岡田総領事の電子サックスも加わったジャズの演奏

 

女性ならではの 対応・気配り

 次に、岡田総領事は女性社員の採用について、出席者に意見を聞いた。「女性ならではの細やかな対応で心配りが充分に発揮され、お客様に好評です」と赤堀正明氏(パンパシフィック日産リッチモンド社長&CEO)。

 岡田総領事は「女性エンジニアが設計された車は、小さな子どもの乗り降りが楽であるなど、女性の観点からの配慮が生かされてヒット商品になったとの例もあるようです。
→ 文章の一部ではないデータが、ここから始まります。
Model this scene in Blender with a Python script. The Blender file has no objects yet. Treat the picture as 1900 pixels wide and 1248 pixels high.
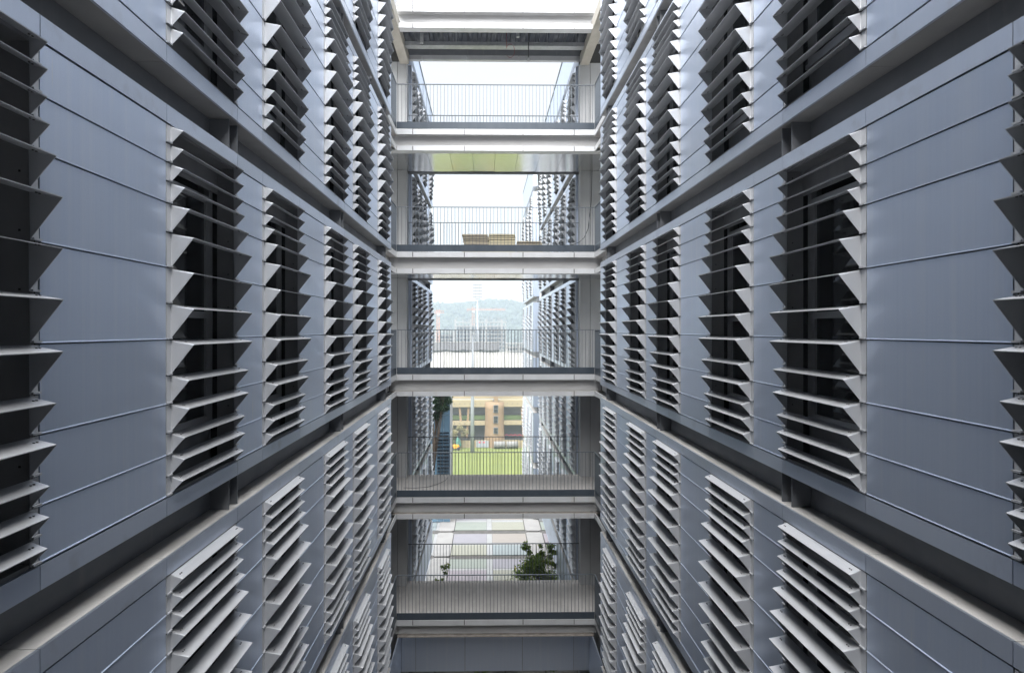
import bpy, bmesh, math, random
from mathutils import Vector, Matrix

random.seed(7)
scene = bpy.context.scene
COL = scene.collection

# ------------------------------------------------------------------ camera
F = 1267.0            # focal length in pixels of the 1900 px wide photograph
YAW = 0.017
cam_d = bpy.data.cameras.new('camera')
cam = bpy.data.objects.new('camera', cam_d)
COL.objects.link(cam)
scene.camera = cam
cam.location = (0, 0, 0)
cam.rotation_euler = (math.pi / 2, 0, -YAW)
cam_d.sensor_width = 36.0
cam_d.lens = F / 1900.0 * 36.0
cam_d.shift_x = (950 - 902 - F * YAW) / 1900.0
cam_d.shift_y = -(624 - 611) / 1900.0
cam_d.clip_start = 0.05
cam_d.clip_end = 6000.0

# ------------------------------------------------------------------ world, sun, exposure
SUN_EL, SUN_AZ = math.radians(60), math.radians(200)   # azimuth clockwise from +Y
world = bpy.data.worlds.new('World')
scene.world = world
world.use_nodes = True
wn = world.node_tree
wn.nodes.clear()
wo = wn.nodes.new('ShaderNodeOutputWorld')
wb = wn.nodes.new('ShaderNodeBackground')
wsky = wn.nodes.new('ShaderNodeTexSky')
wsky.sky_type = 'NISHITA'
wsky.sun_disc = False
wsky.sun_elevation = SUN_EL
wsky.sun_rotation = SUN_AZ
wsky.altitude = 50
wsky.air_density = 1.6
wsky.dust_density = 6.0
wsky.ozone_density = 1.0
whs = wn.nodes.new('ShaderNodeHueSaturation')
whs.inputs['Saturation'].default_value = 0.38
wb.inputs['Strength'].default_value = 0.05
wcl = wn.nodes.new('ShaderNodeMix')          # even white cloud cover in front of the clear sky
wcl.data_type = 'RGBA'
wcl.inputs[0].default_value = 0.8
wcl.inputs[7].default_value = (4.6, 4.75, 4.95, 1)
wn.links.new(wsky.outputs[0], whs.inputs['Color'])
wn.links.new(whs.outputs[0], wcl.inputs[6])
wn.links.new(wcl.outputs[2], wb.inputs[0])
wn.links.new(wb.outputs[0], wo.inputs[0])

sun_d = bpy.data.lights.new('sun', 'SUN')
sun_d.energy = 3.8
sun_d.angle = math.radians(85)
sun_d.color = (1.0, 0.985, 0.965)
sun = bpy.data.objects.new('sun', sun_d)
COL.objects.link(sun)
sd = Vector((math.sin(SUN_AZ) * math.cos(SUN_EL), math.cos(SUN_AZ) * math.cos(SUN_EL), math.sin(SUN_EL)))
sun.rotation_euler = (-sd).to_track_quat('-Z', 'Y').to_euler()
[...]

女性管理職の割合は、カナダは日本の10倍にあたります」と付け加えた。

 

お土産はコスモス・セミナー会員手作りの紅白饅頭

 

ワーク・ライフ・バランスの推進

 会計士の黒住由紀さんによると、カナダの大手会計事務所では30年前、子どもが生まれるとパートで仕事を続けることをオファーされたが、今は家で仕事ができ、何時に仕事をしてもいいようになり、それが女性の管理職にとって重要な点ではないかと述べた。

 外務省ではフレックスタイムの導入により、朝早く出勤して早めに仕事を終えて夕方子どもを迎えに行く職員も多い。朝、子どもを幼稚園に送るのは夫の役目だ。

 岡田総領事の前任地アフガニスタンの大使館では、100人中3分の1にあたる32人の女性職員が勤務していた。特殊地域といわれる地には希望者のみが赴任するのだが、こうした危険な地にもかかわらず、女性職員が勤務希望する理由は、8週間勤務すると4週間まとめて日本で休みが取れ、家族と過ごす時間がとれるという大きなメリットがあるからだという。

「大切なことは、ワーク・ライフ・バランスを法律だけでなく、社会全体としての取り組みとして変えていく必要があるのではないかと思います。女性の社会進出と同じように進めなければいけないのは、男性の家庭進出です。それがないと女性の社会進出に結びつかないわけです。これは(自分の反省も含めて)我々ひとりひとりが考えていかなければならないことだと思います」と結んだ。

 このあと、岡田総領事の電子サックスも加わったジャズの演奏、乾杯のあとは昼食をとりながら和やかな歓談が続いた。